The ballad of the tuco tuco (reimagined)
Reimagined by Georgia Golebiowski.
"After choosing a recording of the strange and unique sounds of an underground creature I decided to focus on producing a piece that develops this as a concept, creating an underground environment that is both familiar and unfamiliar at the same time. Researching the tuco tuco, I discovered that it is mostly a solitary creature with little evolution over the 10,000 years of existence, and living 90% of the time in a network of self made underground tunnels, coming to the surface only sometimes to eat. Departing from here, I started to imagine the space these animals inhabit, how sound travels, and how sounds from this subterranean realm interact with the soundscape of the surface, that is - the world that these animals encounter when emerging.
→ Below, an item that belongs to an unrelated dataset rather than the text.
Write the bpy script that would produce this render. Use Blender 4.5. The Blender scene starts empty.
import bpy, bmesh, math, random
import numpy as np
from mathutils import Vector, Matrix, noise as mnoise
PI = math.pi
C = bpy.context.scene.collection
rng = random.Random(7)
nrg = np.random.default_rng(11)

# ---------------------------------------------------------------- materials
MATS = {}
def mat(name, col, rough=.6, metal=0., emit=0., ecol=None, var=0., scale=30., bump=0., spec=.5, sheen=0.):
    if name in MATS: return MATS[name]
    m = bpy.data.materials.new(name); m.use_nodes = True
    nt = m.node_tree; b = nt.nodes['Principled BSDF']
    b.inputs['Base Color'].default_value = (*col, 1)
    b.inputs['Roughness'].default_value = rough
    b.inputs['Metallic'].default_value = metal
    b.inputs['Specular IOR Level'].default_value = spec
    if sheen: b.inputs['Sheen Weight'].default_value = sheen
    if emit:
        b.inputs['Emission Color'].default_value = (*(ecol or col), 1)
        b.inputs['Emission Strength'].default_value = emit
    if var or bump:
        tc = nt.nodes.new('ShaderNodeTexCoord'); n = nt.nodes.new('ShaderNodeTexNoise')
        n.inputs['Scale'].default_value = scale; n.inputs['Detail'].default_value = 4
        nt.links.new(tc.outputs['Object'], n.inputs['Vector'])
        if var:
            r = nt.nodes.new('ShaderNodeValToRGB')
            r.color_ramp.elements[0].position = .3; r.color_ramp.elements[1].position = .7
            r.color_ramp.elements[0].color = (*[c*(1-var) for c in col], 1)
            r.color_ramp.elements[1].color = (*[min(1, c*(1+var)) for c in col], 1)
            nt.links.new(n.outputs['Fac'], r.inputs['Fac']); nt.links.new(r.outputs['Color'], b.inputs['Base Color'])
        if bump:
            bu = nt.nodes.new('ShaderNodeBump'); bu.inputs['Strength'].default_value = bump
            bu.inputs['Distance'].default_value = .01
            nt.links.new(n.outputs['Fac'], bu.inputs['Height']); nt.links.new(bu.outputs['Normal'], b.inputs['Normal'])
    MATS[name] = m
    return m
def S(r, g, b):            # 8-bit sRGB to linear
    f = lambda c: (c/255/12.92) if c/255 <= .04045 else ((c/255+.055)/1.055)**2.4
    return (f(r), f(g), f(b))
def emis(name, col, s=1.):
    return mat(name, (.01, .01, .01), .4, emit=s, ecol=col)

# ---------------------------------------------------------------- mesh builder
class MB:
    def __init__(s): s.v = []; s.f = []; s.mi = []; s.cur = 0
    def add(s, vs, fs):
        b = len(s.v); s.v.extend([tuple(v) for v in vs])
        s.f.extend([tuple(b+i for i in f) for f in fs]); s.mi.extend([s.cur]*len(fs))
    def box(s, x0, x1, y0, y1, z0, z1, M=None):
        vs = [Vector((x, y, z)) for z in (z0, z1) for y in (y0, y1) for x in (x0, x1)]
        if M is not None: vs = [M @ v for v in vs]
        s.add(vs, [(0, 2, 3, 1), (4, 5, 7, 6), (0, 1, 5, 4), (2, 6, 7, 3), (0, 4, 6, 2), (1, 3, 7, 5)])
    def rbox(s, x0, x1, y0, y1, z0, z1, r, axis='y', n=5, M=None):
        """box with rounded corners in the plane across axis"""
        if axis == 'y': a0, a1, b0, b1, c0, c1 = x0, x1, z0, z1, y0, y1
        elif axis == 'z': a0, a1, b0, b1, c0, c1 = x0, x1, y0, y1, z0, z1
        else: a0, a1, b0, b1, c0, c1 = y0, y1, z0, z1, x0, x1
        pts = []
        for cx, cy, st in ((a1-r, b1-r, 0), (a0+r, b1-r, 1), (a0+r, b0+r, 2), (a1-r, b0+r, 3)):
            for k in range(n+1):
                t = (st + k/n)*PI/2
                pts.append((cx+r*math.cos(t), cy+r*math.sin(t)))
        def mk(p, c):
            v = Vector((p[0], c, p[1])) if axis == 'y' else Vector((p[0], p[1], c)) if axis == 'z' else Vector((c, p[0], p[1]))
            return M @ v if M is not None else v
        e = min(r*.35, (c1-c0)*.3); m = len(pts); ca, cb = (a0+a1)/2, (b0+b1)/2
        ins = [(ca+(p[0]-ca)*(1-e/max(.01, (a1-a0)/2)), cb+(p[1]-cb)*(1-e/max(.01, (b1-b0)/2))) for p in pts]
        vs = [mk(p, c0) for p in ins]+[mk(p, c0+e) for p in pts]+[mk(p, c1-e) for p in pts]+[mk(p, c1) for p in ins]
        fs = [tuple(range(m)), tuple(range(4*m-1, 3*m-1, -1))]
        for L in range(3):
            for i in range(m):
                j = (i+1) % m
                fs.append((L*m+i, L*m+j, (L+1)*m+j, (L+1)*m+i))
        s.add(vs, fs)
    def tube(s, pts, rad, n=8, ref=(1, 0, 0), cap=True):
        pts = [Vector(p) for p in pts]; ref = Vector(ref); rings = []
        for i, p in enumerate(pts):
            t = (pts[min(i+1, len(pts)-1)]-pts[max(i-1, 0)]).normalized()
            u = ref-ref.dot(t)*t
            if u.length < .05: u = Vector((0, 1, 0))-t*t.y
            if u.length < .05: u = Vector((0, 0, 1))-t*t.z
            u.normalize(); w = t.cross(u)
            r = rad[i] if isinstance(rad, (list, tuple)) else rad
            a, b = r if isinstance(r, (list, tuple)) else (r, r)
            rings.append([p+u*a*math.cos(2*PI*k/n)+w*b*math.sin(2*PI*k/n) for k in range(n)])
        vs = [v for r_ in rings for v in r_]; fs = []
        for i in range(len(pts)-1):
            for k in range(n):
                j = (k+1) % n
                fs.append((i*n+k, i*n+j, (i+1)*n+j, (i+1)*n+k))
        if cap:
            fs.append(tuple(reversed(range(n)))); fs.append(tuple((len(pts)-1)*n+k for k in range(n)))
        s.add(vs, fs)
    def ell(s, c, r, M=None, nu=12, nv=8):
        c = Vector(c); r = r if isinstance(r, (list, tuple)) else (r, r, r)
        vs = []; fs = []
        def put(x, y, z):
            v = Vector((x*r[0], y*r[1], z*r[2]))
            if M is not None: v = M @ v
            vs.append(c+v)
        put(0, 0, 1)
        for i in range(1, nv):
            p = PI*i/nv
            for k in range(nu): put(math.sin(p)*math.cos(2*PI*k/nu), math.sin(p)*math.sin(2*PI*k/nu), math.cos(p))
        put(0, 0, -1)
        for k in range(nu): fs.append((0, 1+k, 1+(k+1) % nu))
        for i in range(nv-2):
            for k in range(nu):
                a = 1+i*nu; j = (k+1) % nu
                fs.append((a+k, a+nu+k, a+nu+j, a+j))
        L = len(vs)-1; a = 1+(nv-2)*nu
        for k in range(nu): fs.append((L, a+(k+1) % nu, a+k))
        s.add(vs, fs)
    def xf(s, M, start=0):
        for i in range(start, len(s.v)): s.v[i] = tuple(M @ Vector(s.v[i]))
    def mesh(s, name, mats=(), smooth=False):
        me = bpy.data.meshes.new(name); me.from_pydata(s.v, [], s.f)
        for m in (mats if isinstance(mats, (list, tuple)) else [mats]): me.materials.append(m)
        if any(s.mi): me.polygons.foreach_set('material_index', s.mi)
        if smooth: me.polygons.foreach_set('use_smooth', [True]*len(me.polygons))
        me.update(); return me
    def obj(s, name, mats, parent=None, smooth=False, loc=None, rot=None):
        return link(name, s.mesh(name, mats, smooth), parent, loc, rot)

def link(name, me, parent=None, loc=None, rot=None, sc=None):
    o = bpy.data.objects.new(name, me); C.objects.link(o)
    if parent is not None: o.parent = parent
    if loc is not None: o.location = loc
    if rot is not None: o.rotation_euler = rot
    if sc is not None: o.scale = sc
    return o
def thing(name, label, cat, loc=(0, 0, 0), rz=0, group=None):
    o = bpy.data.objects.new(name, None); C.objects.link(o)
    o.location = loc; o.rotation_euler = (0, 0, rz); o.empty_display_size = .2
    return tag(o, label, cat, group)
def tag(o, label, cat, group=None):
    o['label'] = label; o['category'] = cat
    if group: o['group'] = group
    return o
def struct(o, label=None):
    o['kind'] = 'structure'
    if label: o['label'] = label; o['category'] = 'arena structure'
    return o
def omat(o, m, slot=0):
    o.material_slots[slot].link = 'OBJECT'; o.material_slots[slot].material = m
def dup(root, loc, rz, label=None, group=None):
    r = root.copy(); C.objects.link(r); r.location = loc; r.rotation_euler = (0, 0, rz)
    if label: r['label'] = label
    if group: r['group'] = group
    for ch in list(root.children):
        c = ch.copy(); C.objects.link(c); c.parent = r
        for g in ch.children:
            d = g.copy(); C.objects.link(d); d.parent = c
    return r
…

And so, I wanted to create the sense of a large underground space, transforming small tunnels of dense soil into large sonic areas, in which sounds become distorted with spatial reflections, the small tuco tuco transcends its own size, and notions of near and far are brought into question.
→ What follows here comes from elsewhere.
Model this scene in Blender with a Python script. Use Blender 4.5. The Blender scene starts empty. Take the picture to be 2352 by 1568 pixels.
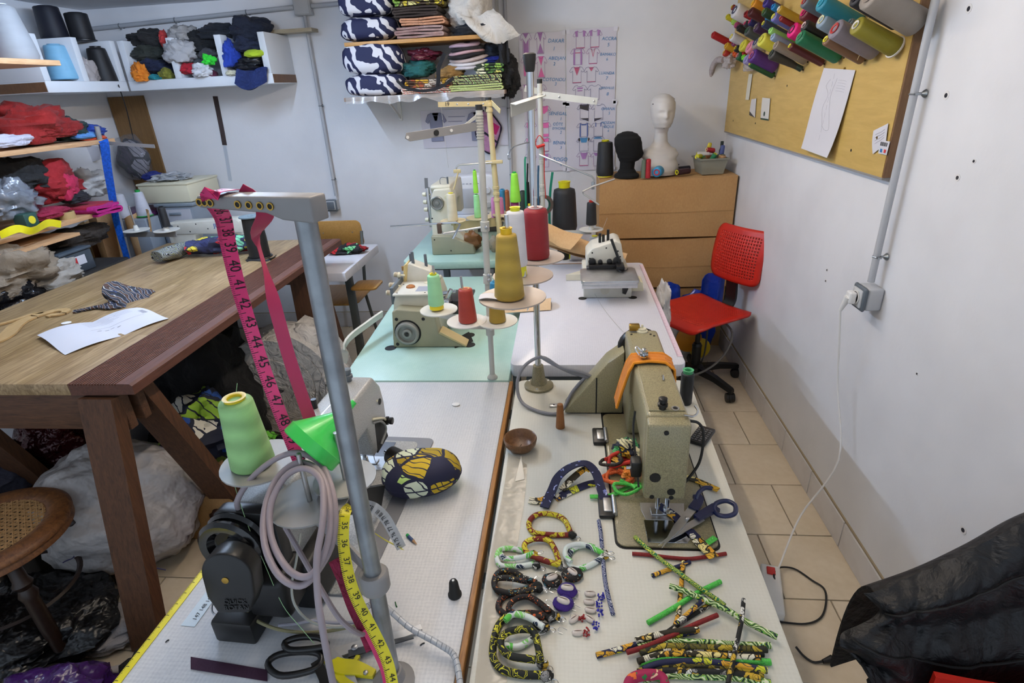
import bpy, bmesh, math, random
from mathutils import Vector as V, Matrix, noise
SC = bpy.context.scene
COL = SC.collection
R = math.radians
PI = math.pi
# ------------------------------------------------------------------ camera
FPX, CXP, CYP = 1285.0, 1176.0, 784.0
CAM = V((0.0, 0.0, 1.62))
_p, _y, _r = R(24.5), R(-6.1), R(3.0)
_F = V((math.sin(_y)*math.cos(_p), math.cos(_y)*math.cos(_p), -math.sin(_p)))
_R0 = V((math.cos(_y), -math.sin(_y), 0))
_D0 = _F.cross(_R0)
_RT = _R0*math.cos(_r) + _D0*math.sin(_r)
_DN = -_R0*math.sin(_r) + _D0*math.cos(_r)
cam = bpy.data.cameras.new('camera')
cam.lens = FPX/2352.0*36.0
cam.sensor_width = 36.0
cam.clip_start = 0.02
camo = bpy.data.objects.new('camera', cam)
COL.objects.link(camo)
_m = Matrix((_RT, -_DN, -_F)).transposed().to_4x4()
_m.translation = CAM
camo.matrix_world = _m
SC.camera = camo
# ------------------------------------------------------------------ world, lamps, exposure
W = bpy.data.worlds.new('world')
SC.world = W
W.use_nodes = True
W.node_tree.nodes['Background'].inputs[0].default_value = (0.72, 0.84, 1.0, 1)
W.node_tree.nodes['Background'].inputs[1].default_value = 1.0
SC.view_settings.view_transform = 'Standard'
SC.view_settings.look = 'None'
SC.view_settings.exposure = 0.0
SC.view_settings.gamma = 1.0
SC.view_settings.use_curve_mapping = False
SC.cycles.max_bounces = 6
SC.cycles.diffuse_bounces = 3
SC.cycles.use_adaptive_sampling = True
SC.cycles.adaptive_threshold = 0.05
SC.cycles.glossy_bounces = 2
SC.cycles.transmission_bounces = 4
SC.cycles.transparent_max_bounces = 8
SC.cycles.caustics_reflective = False
SC.cycles.caustics_refractive = False
# the room's light comes from two fluorescent battens on the low ceiling (tubes below), an added third, and world fill where the rear wall is left out
LAMP_A = ((-0.24, 1.15, 2.1), '#ffeedb', 62.0)
LAMP_FILL = ((-0.24, 2.5, 2.1), '#ffeedb', 50.0)  # extra batten added to brighten the back wall and near tables
LAMP_B = ((-1.55, 2.33, 2.1), '#c6deff', 190.0)
# ------------------------------------------------------------------ pixel -> place on a real plane
def ray(u, v):
 return _RT*((u-CXP)/FPX) + _DN*((v-CYP)/FPX) + _F
def oz(u, v, z):
 d = ray(u, v); return CAM + d*((z-CAM.z)/d.z)
def oy(u, v, y):
 d = ray(u, v); return CAM + d*(y/d.y)
def ox(u, v, x):
 d = ray(u, v); return CAM + d*(x/d.x)
# ------------------------------------------------------------------ mesh builder
def cat(P, n=6, closed=False):
 P = [V(p) for p in P]
 if len(P) < 3: return P
 out = []
 m = len(P)
 rng = range(m if closed else m-1)
 for i in rng:
  if closed: a, b, c, d = P[(i-1) % m], P[i], P[(i+1) % m], P[(i+2) % m]
  else:
   b, c = P[i], P[i+1]
   a = P[i-1] if i else b*2-c
   d = P[i+2] if i+2 < m else c*2-b
  for k in range(n):
   t = k/n
   out.append(0.5*((2*b)+(c-a)*t+(2*a-5*b+4*c-d)*t*t+(3*b-a-3*c+d)*t*t*t))
 if not closed: out.append(P[-1])
 return out
def frame(d, up=V((0, 0, 1))):
 d = V(d).normalized()
 s = d.cross(up)
 if s.length < 1e-4: s = d.cross(V((0, 1, 0)))
 s.normalize()
 return d, s, s.cross(d)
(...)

Following the reworking and editing of the original recording into several tracks (with no added effects), I played and recorded the sounds emplaced within a large ground floor room with tiled brick floors and vaulted ceilings. The reverb, feedback and muffled sounds of human/non-human activity in the final piece are all naturally occurring phenomena of the aural landscape in and out of this room. From here, it was a simple process of composition - layering the installation recordings with the clean tracks, producing a new kind of environment that aims to bring different or separate realms and elements together (subterranean/surface, animal/human, ancient/contemporary, plain/mysterious, natural/digital, geographical…)."